All of the data that follows should be retyped exactly, please, except the pictures.

⟨

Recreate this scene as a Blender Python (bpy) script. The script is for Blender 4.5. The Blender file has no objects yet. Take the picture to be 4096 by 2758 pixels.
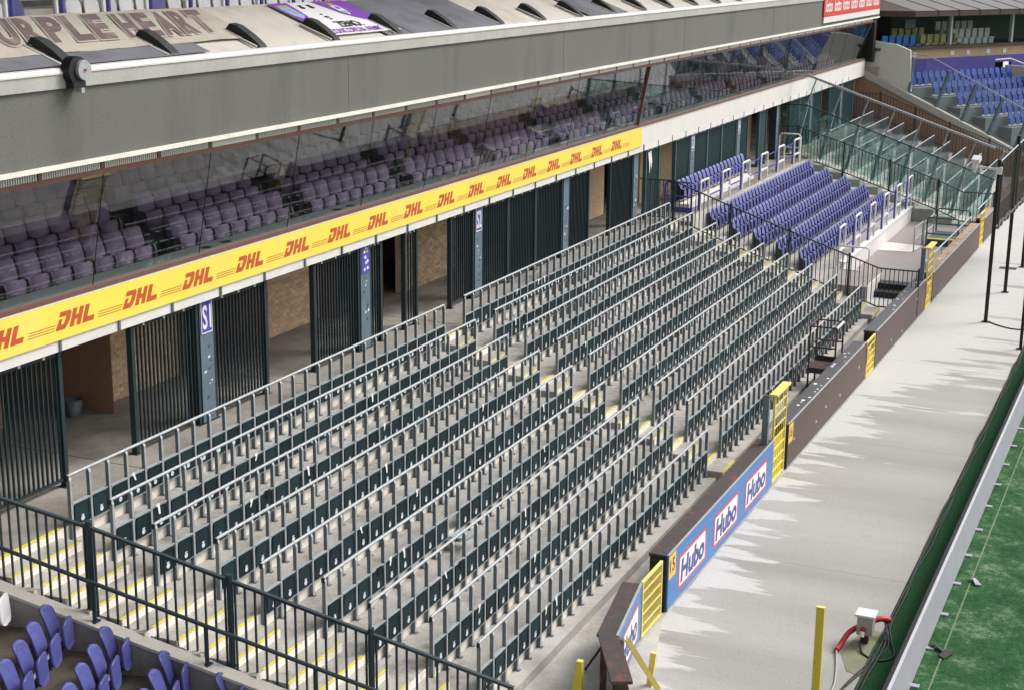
import bpy, bmesh, math, random
from mathutils import Matrix, Vector
random.seed(7)
R = math.radians
sc = bpy.context.scene
COL = sc.collection

# ------------------------------------------------------------------ camera, sky, sun, exposure
cd = bpy.data.cameras.new('camera'); cam = bpy.data.objects.new('camera', cd); COL.objects.link(cam)
cd.sensor_width = 36.0; cd.lens = 6123.56 * 36 / 4096; cd.clip_start = 0.1; cd.clip_end = 3000
def cam_matrix(yaw, pitch, roll, pos):
    cy, sy, cp, sp = math.cos(yaw), math.sin(yaw), math.cos(pitch), math.sin(pitch)
    f = Vector((cy*cp, sy*cp, -sp)); r = Vector((sy, -cy, 0)); u = r.cross(f)
    c, s = math.cos(roll), math.sin(roll)
    r2, u2 = r*c + u*s, u*c - r*s
    m = Matrix.Identity(4)
    for i in range(3):
        m[i][0], m[i][1], m[i][2], m[i][3] = r2[i], u2[i], -f[i], pos[i]
    return m
cam.matrix_world = cam_matrix(R(23.8709), R(14.4938), R(0.5428), (-20.5386, -9.6295, 11.9828))
sc.camera = cam
SUN_EL, SUN_AZ = 46.0, 132.0          # azimuth clockwise from +Y: light falls in from the pitch side
w = bpy.data.worlds.new('World'); sc.world = w; w.use_nodes = True
nt = w.node_tree; nt.nodes.clear()
sky = nt.nodes.new('ShaderNodeTexSky'); sky.sky_type = 'NISHITA'; sky.sun_disc = False
sky.sun_elevation = R(SUN_EL); sky.sun_rotation = R(SUN_AZ); sky.dust_density = 4.0; sky.air_density = 1.2
hs = nt.nodes.new('ShaderNodeHueSaturation'); hs.inputs['Saturation'].default_value = 0.30
bg = nt.nodes.new('ShaderNodeBackground'); bg.inputs['Strength'].default_value = 0.145
wo = nt.nodes.new('ShaderNodeOutputWorld')
nt.links.new(sky.outputs[0], hs.inputs['Color']); nt.links.new(hs.outputs[0], bg.inputs['Color']); nt.links.new(bg.outputs[0], wo.inputs['Surface'])
sd = bpy.data.lights.new('sun', 'SUN'); sun = bpy.data.objects.new('sun', sd); COL.objects.link(sun)
sd.energy = 1.25; sd.angle = R(20); sd.color = (1.0, 0.99, 0.975)
_d = Vector((math.sin(R(SUN_AZ))*math.cos(R(SUN_EL)), math.cos(R(SUN_AZ))*math.cos(R(SUN_EL)), math.sin(R(SUN_EL))))
sun.rotation_euler = _d.to_track_quat('Z', 'Y').to_euler(); sun.location = (20, -30, 60)
sc.view_settings.view_transform = 'Standard'; sc.view_settings.look = 'None'
sc.view_settings.gamma = 1.0; sc.view_settings.use_curve_mapping = False
sc.view_settings.exposure = 0.70

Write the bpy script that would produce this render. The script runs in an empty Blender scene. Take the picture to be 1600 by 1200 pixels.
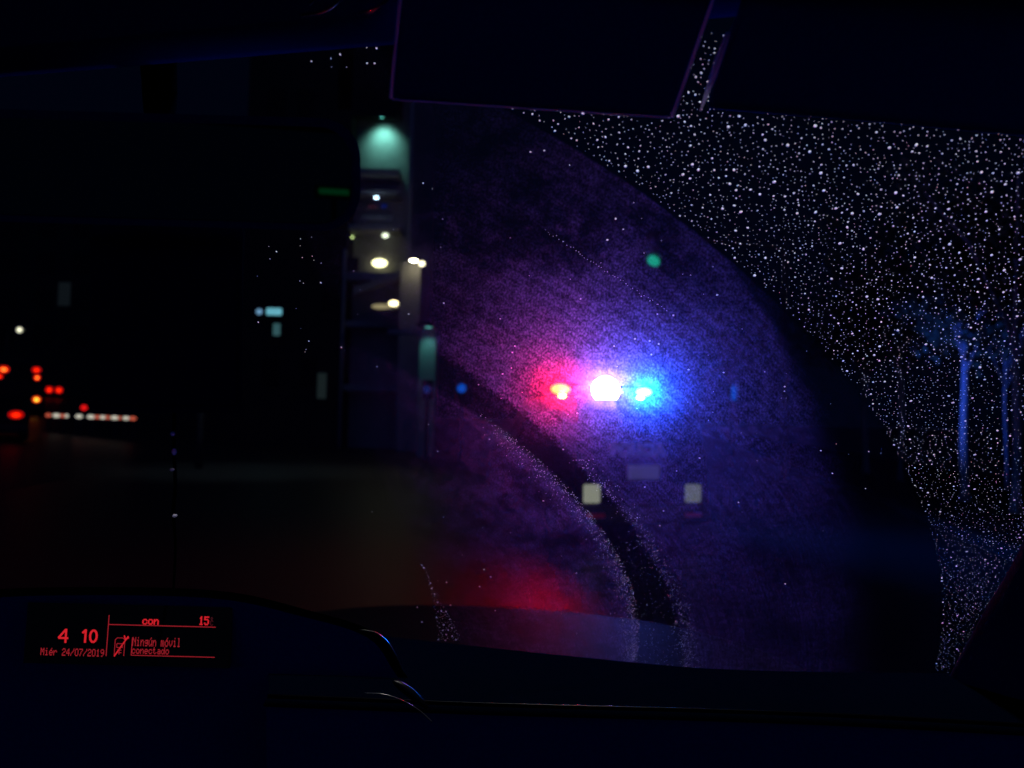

⟩

Worked solution ->
Recreate this scene as a Blender Python (bpy) script. The script is for Blender 4.5. The Blender file has no objects yet. Take the picture to be 4096 by 2758 pixels.
import bpy, bmesh, math, random
from mathutils import Matrix, Vector
random.seed(7)
R = math.radians
sc = bpy.context.scene
COL = sc.collection

# ------------------------------------------------------------------ camera, sky, sun, exposure
cd = bpy.data.cameras.new('camera'); cam = bpy.data.objects.new('camera', cd); COL.objects.link(cam)
cd.sensor_width = 36.0; cd.lens = 6123.56 * 36 / 4096; cd.clip_start = 0.1; cd.clip_end = 3000
def cam_matrix(yaw, pitch, roll, pos):
    cy, sy, cp, sp = math.cos(yaw), math.sin(yaw), math.cos(pitch), math.sin(pitch)
    f = Vector((cy*cp, sy*cp, -sp)); r = Vector((sy, -cy, 0)); u = r.cross(f)
    c, s = math.cos(roll), math.sin(roll)
    r2, u2 = r*c + u*s, u*c - r*s
    m = Matrix.Identity(4)
    for i in range(3):
        m[i][0], m[i][1], m[i][2], m[i][3] = r2[i], u2[i], -f[i], pos[i]
    return m
cam.matrix_world = cam_matrix(R(23.8709), R(14.4938), R(0.5428), (-20.5386, -9.6295, 11.9828))
sc.camera = cam
SUN_EL, SUN_AZ = 46.0, 132.0          # azimuth clockwise from +Y: light falls in from the pitch side
w = bpy.data.worlds.new('World'); sc.world = w; w.use_nodes = True
nt = w.node_tree; nt.nodes.clear()
sky = nt.nodes.new('ShaderNodeTexSky'); sky.sky_type = 'NISHITA'; sky.sun_disc = False
sky.sun_elevation = R(SUN_EL); sky.sun_rotation = R(SUN_AZ); sky.dust_density = 4.0; sky.air_density = 1.2
hs = nt.nodes.new('ShaderNodeHueSaturation'); hs.inputs['Saturation'].default_value = 0.30
bg = nt.nodes.new('ShaderNodeBackground'); bg.inputs['Strength'].default_value = 0.145
wo = nt.nodes.new('ShaderNodeOutputWorld')
nt.links.new(sky.outputs[0], hs.inputs['Color']); nt.links.new(hs.outputs[0], bg.inputs['Color']); nt.links.new(bg.outputs[0], wo.inputs['Surface'])
sd = bpy.data.lights.new('sun', 'SUN'); sun = bpy.data.objects.new('sun', sd); COL.objects.link(sun)
sd.energy = 1.25; sd.angle = R(20); sd.color = (1.0, 0.99, 0.975)
_d = Vector((math.sin(R(SUN_AZ))*math.cos(R(SUN_EL)), math.cos(R(SUN_AZ))*math.cos(R(SUN_EL)), math.sin(R(SUN_EL))))
sun.rotation_euler = _d.to_track_quat('Z', 'Y').to_euler(); sun.location = (20, -30, 60)
sc.view_settings.view_transform = 'Standard'; sc.view_settings.look = 'None'
sc.view_settings.gamma = 1.0; sc.view_settings.use_curve_mapping = False
sc.view_settings.exposure = 0.70

Write the bpy script that would produce this render. The script runs in an empty Blender scene. Take the picture to be 1600 by 1200 pixels.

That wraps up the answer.